Bennett-Parker did not say why she attacked SHA for being unable to access residences that a sitting vice mayor could not. Nor did she say how many of the 200 residences she knocked on answered, or why she made no effort to treat the nearly 5,000 residents of SHA equally in gathering input and feedback to determine her vote on the road diet proposal.

We tried asking the vice mayor for information about where she got her numbers. We also asked about the general location of the residences she visited, specifically the 200 doors where she knocked.

She refused direct engagement and communicated only through staff. Her office failed to respond directly to our questions, despite our repeated attempts to get the facts. Instead, her office offered non-sequiturs and sent the map she used be- fore stonewalling completely.

For obvious reasons, it is alarming that the entire basis of the vice mayor’s personal canvassing and her vote on Seminary Road were based upon concealed research with many troubling inaccuracies. It is regrettable that Bennett-Parker chose not to validate the integrity of her research before attacking an entire civic association, and the broader civic association network across the city.

Seminary Hill and other civic associations personally met with her prior to the council hearing and she never raised her research.

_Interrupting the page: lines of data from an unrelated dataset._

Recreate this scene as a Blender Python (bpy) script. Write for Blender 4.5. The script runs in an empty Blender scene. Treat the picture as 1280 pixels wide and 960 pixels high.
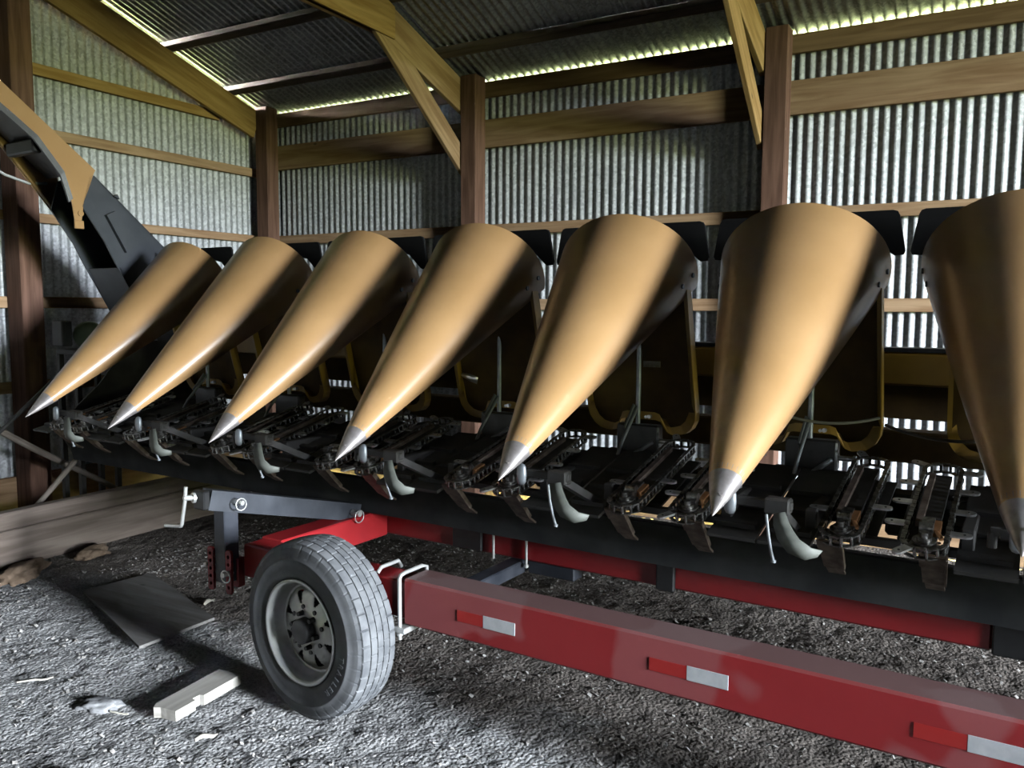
import bpy, math, random
from mathutils import Vector, Matrix, noise
random.seed(7)
C = bpy.context.scene.collection
PI = math.pi
V = Vector

# ------------------------------------------------------------------ materials
def _nodes(name):
    m = bpy.data.materials.new(name); m.use_nodes = True
    nt = m.node_tree; b = nt.nodes['Principled BSDF']
    return m, nt, b

def mat(name, c1, c2=None, rough=.5, metal=0., scale=8., lo=.35, hi=.65, stretch=(1, 1, 1), bump=0., bscale=40., detail=4., spec=.5, coat=0., rough2=None):
    m, nt, b = _nodes(name)
    N, L = nt.nodes, nt.links
    b.inputs['Metallic'].default_value = metal
    b.inputs['Roughness'].default_value = rough
    b.inputs['Specular IOR Level'].default_value = spec
    b.inputs['Coat Weight'].default_value = coat
    b.inputs['Coat Roughness'].default_value = .25
    tc = N.new('ShaderNodeTexCoord'); mp = N.new('ShaderNodeMapping')
    mp.inputs['Scale'].default_value = stretch
    L.new(tc.outputs['Object'], mp.inputs['Vector'])
    if c2 is None:
        b.inputs['Base Color'].default_value = (*c1, 1)
    else:
        nz = N.new('ShaderNodeTexNoise'); nz.inputs['Scale'].default_value = scale; nz.inputs['Detail'].default_value = detail
        L.new(mp.outputs['Vector'], nz.inputs['Vector'])
        cr = N.new('ShaderNodeValToRGB')
        cr.color_ramp.elements[0].position = lo; cr.color_ramp.elements[0].color = (*c1, 1)
        cr.color_ramp.elements[1].position = hi; cr.color_ramp.elements[1].color = (*c2, 1)
        L.new(nz.outputs['Fac'], cr.inputs['Fac']); L.new(cr.outputs['Color'], b.inputs['Base Color'])
        if rough2 is not None:
            mr = N.new('ShaderNodeMapRange'); mr.inputs['To Min'].default_value = rough; mr.inputs['To Max'].default_value = rough2
            mr.inputs['From Min'].default_value = lo; mr.inputs['From Max'].default_value = hi
            L.new(nz.outputs['Fac'], mr.inputs['Value']); L.new(mr.outputs['Result'], b.inputs['Roughness'])
    if bump:
        n2 = N.new('ShaderNodeTexNoise'); n2.inputs['Scale'].default_value = bscale; n2.inputs['Detail'].default_value = 6
        L.new(mp.outputs['Vector'], n2.inputs['Vector'])
        bp = N.new('ShaderNodeBump'); bp.inputs['Strength'].default_value = bump; bp.inputs['Distance'].default_value = .01
        L.new(n2.outputs['Fac'], bp.inputs['Height']); L.new(bp.outputs['Normal'], b.inputs['Normal'])
    return m

def wood(name, c1, c2, rough=.75):
    """sawn timber: grain runs along local X, each board shifted by its own random number, a few knots"""
    m, nt, b = _nodes(name); N, L = nt.nodes, nt.links
    b.inputs['Roughness'].default_value = rough; b.inputs['Specular IOR Level'].default_value = .25
    tc = N.new('ShaderNodeTexCoord'); oi = N.new('ShaderNodeObjectInfo')
    ad = N.new('ShaderNodeVectorMath'); ad.operation = 'ADD'
    mu = N.new('ShaderNodeMath'); mu.operation = 'MULTIPLY'; mu.inputs[1].default_value = 37.
    L.new(oi.outputs['Random'], mu.inputs[0]); L.new(tc.outputs['Object'], ad.inputs[0]); L.new(mu.outputs[0], ad.inputs[1])
    mp = N.new('ShaderNodeMapping'); mp.inputs['Scale'].default_value = (1.3, 16, 16); L.new(ad.outputs[0], mp.inputs['Vector'])
    nz = N.new('ShaderNodeTexNoise'); nz.inputs['Scale'].default_value = 1.6; nz.inputs['Detail'].default_value = 8; nz.inputs['Distortion'].default_value = .6
    L.new(mp.outputs['Vector'], nz.inputs['Vector'])
    cr = N.new('ShaderNodeValToRGB')
    cr.color_ramp.elements[0].position = .34; cr.color_ramp.elements[0].color = (*c1, 1)
    cr.color_ramp.elements[1].position = .66; cr.color_ramp.elements[1].color = (*c2, 1)
    L.new(nz.outputs['Fac'], cr.inputs['Fac'])
    vo = N.new('ShaderNodeTexVoronoi'); vo.inputs['Scale'].default_value = 1.6
    m2 = N.new('ShaderNodeMapping'); m2.inputs['Scale'].default_value = (1, 2.2, 2.2); L.new(ad.outputs[0], m2.inputs['Vector']); L.new(m2.outputs['Vector'], vo.inputs['Vector'])
    kr = N.new('ShaderNodeValToRGB'); kr.color_ramp.elements[0].position = .02; kr.color_ramp.elements[0].color = (.25, .25, .25, 1)
    kr.color_ramp.elements[1].position = .05; kr.color_ramp.elements[1].color = (1, 1, 1, 1)
    L.new(vo.outputs['Distance'], kr.inputs['Fac'])
    mx = N.new('ShaderNodeMixRGB'); mx.blend_type = 'MULTIPLY'; mx.inputs['Fac'].default_value = .8
    L.new(cr.outputs['Color'], mx.inputs['Color1']); L.new(kr.outputs['Color'], mx.inputs['Color2']); L.new(mx.outputs['Color'], b.inputs['Base Color'])
    bp = N.new('ShaderNodeBump'); bp.inputs['Strength'].default_value = .25; bp.inputs['Distance'].default_value = .004
    L.new(nz.outputs['Fac'], bp.inputs['Height']); L.new(bp.outputs['Normal'], b.inputs['Normal'])
    return m

def galvanised(name, c1, c2, metal=.55, rough=.5):
    """zinc sheet: small crystalline spangle plus wider weathering"""
    m, nt, b = _nodes(name); N, L = nt.nodes, nt.links
    b.inputs['Metallic'].default_value = metal; b.inputs['Roughness'].default_value = rough
    tc = N.new('ShaderNodeTexCoord')
    vo = N.new('ShaderNodeTexVoronoi'); vo.inputs['Scale'].default_value = 55.; L.new(tc.outputs['Object'], vo.inputs['Vector'])
    nz = N.new('ShaderNodeTexNoise'); nz.inputs['Scale'].default_value = 2.2; nz.inputs['Detail'].default_value = 5; L.new(tc.outputs['Object'], nz.inputs['Vector'])
    sp = N.new('ShaderNodeSeparateColor'); L.new(vo.outputs['Color'], sp.inputs['Color'])
    mx = N.new('ShaderNodeMath'); mx.operation = 'MULTIPLY_ADD'; mx.inputs[1].default_value = .55
    ml = N.new('ShaderNodeMath'); ml.operation = 'MULTIPLY'; ml.inputs[1].default_value = .5
    L.new(nz.outputs['Fac'], ml.inputs[0]); L.new(sp.outputs['Red'], mx.inputs[0]); L.new(ml.outputs[0], mx.inputs[2])
    cr = N.new('ShaderNodeValToRGB')
    cr.color_ramp.elements[0].position = .2; cr.color_ramp.elements[0].color = (*c1, 1)
    cr.color_ramp.elements[1].position = .85; cr.color_ramp.elements[1].color = (*c2, 1)
    L.new(mx.outputs[0], cr.inputs['Fac']); L.new(cr.outputs['Color'], b.inputs['Base Color'])
    return m

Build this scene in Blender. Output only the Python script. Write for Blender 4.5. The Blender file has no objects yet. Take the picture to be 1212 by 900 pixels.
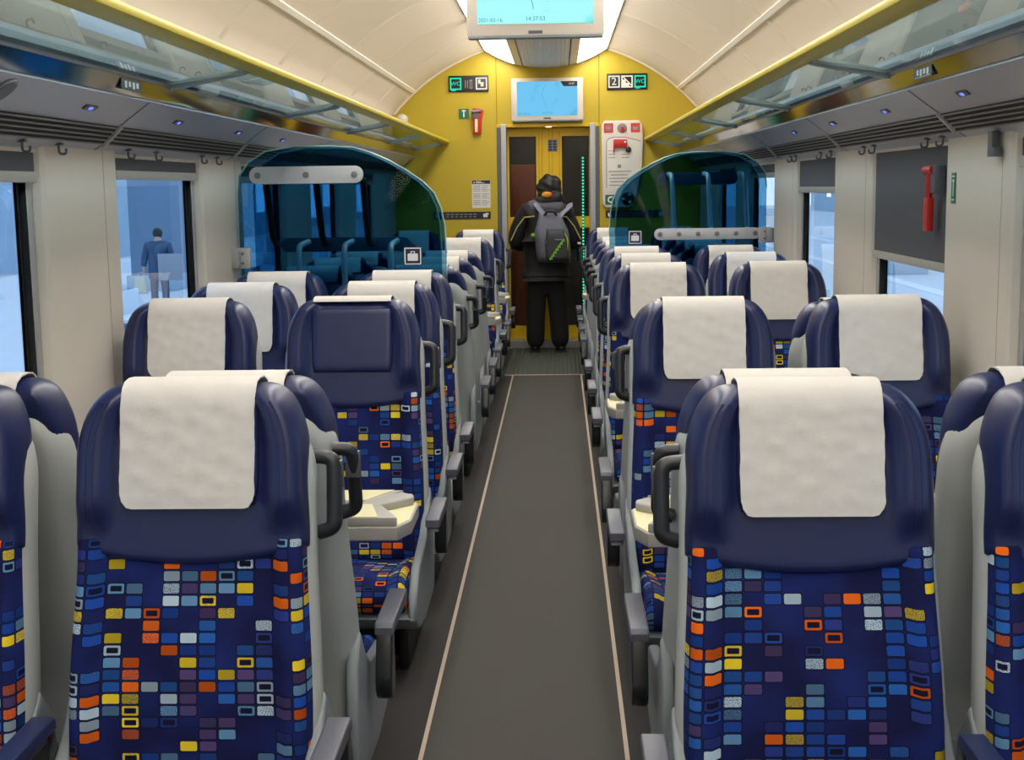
import bpy, bmesh, math, random
from mathutils import Vector, Matrix
R = math.radians
random.seed(7)
S = bpy.context.scene
COL = S.collection
PI = math.pi

# ------------------------------------------------------------------ helpers
def link(o, parent=None):
    COL.objects.link(o)
    if parent is not None: o.parent = parent
    return o

def tag(o, label=None, cat=None, group=None, kind=None):
    if label: o['label'] = label
    if cat: o['category'] = cat
    if group: o['group'] = group
    if kind: o['kind'] = kind
    return o

def empty(name, loc=(0, 0, 0), rz=0.0):
    o = bpy.data.objects.new(name, None)
    o.empty_display_size = .05
    o.location = loc; o.rotation_euler = (0, 0, rz)
    return link(o)

def obj(name, bm, m, parent=None, smooth=True, doubles=True, ang=40):
    if doubles: bmesh.ops.remove_doubles(bm, verts=bm.verts, dist=1e-5)
    bmesh.ops.recalc_face_normals(bm, faces=bm.faces)
    me = bpy.data.meshes.new(name); bm.to_mesh(me); bm.free()
    ms = m if isinstance(m, (list, tuple)) else [m]
    for k in ms: me.materials.append(k)
    if smooth:
        for p in me.polygons: p.use_smooth = True
        me.set_sharp_from_angle(angle=R(ang))
    return link(bpy.data.objects.new(name, me), parent)

def struct(name, bm, m, smooth=False, parent=None):
    o = obj(name, bm, m, parent, smooth=smooth)
    if parent is None: o['kind'] = 'structure'
    return o

def box(bm, x0, x1, y0, y1, z0, z1, bev=0.0, mi=0, seg=2):
    b = bmesh.new()
    bmesh.ops.create_cube(b, size=1)
    bmesh.ops.scale(b, vec=(x1-x0, y1-y0, z1-z0), verts=b.verts)
    bmesh.ops.translate(b, vec=((x0+x1)/2, (y0+y1)/2, (z0+z1)/2), verts=b.verts)
    if bev: bmesh.ops.bevel(b, geom=b.edges[:], offset=bev, segments=seg, profile=.6, affect='EDGES')
    merge(bm, b, mi)

def merge(bm, b, mi=0, M=None):
    mp = {}
    for v in b.verts: mp[v] = bm.verts.new(M @ v.co if M else v.co)
    for f in b.faces:
        try:
            n = bm.faces.new([mp[v] for v in f.verts]); n.material_index = mi
        except ValueError: pass
    b.free()

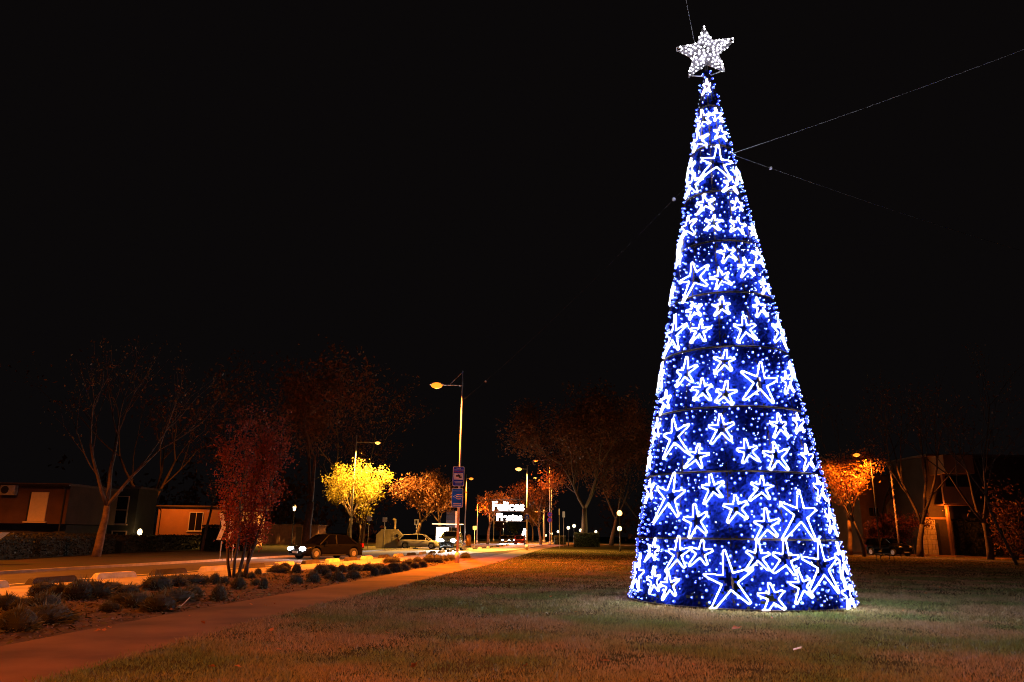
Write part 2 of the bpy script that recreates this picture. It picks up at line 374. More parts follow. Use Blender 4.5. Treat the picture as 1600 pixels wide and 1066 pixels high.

It would have been the ideal time to let her know that SHA’s expansion of membership was underway long before the trophy bike lane issue came before council. Instead, we got a condescending public soliloquy.

The ripple effects of the bad research were profound. Councilor Canek Aguirre went on an extended oratory criticizing Alexandria’s single-family residences and civic associations. Mayor Justin Wilson and Councilor Del Pepper joined in the attacks. Councilors John Chapman, Mo Seifeldein and Amy Jackson should be credited for seeing through the spin.

While we take the vice mayor at her word that she knocked on 200 residential doors somewhere in Alexandria, in light of her major errors and evasions, we will never know where this happened. Were the residents within SHA boundaries? How did she get the numbers she relied upon? What did she ask those residents she visited?

We can only stress the importance of transparency, integrity and fairness and encourage her, Wilson, Aguirre and Pepper to learn from this failure. We hope they will be more forthcoming and respectful of civic associations, which represent all Alexandrians – even the residents they made clear they would rather not have any more.